Tra le pagine del quotidiano La Sicilia c’è spazio per la vicenda legata alla diffusione non autorizzata di un messaggio vocale di mister Michele Zeoli che, dopo la sconfitta di Torre del Greco, si confida con un amico raccontando i particolari del dissidio nato con Chiricò emergendo altri dettagli che sarebbero dovuti restare nel chiuso dello spogliatoio.
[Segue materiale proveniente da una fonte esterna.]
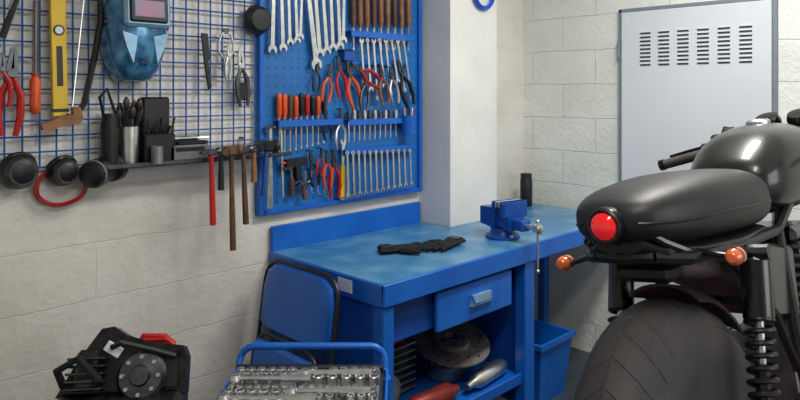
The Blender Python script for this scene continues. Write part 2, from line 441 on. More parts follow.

“Apriti cielo: il comportamento british della società, l’intervento tardivo del capitano Rapisarda, almeno a sentire Zeoli, le mancate scuse di Chiricò poi avvenute anche in questo caso in modo tardivo nello spogliatoio e altri fatti che non ci sembra il caso di mettere su pubblica piazza”, riporta il quotidiano. A Catania “il vocale lo hanno tutti, diffuso a macchia d’olio in modo infame – il termine è forte, specie se scritto su un giornale, ma non c’è altro vocabolo da utilizzare – e scoppia il finimondo”.
A proposito dell’arrabbiatura di Chiricò contestando una sostituzione, “si può discutere, chiarire. Chiedere scusa al proprio allenatore era un dovere morale e un atto di maturità. Zeoli l’ha fatto, Chiricò c’è comunque arrivato”. Dopo il chiacchiericcio che ha turbato l’ambiente, “si arriva a tre conclusioni. La prima: Zeoli ha incontrato il favore plebiscitario della tifoseria che ha avuto – come se non bastasse – una conferma in più di quanto questa persona tenga al Catania. La seconda: inutile invocare punizioni esemplari nei confronti di questo o quel giocatore. Se qualcuno doveva andare fuori rosa, doveva accadere un mese fa. Adesso si deve proseguire tutti uniti fino al traguardo e a fine stagione sarà la società a tirare le somme di un’annata balorda. Terzo: la gestione british a Catania non sempre ripaga. Serve il bastone, non solo la carota”, si legge.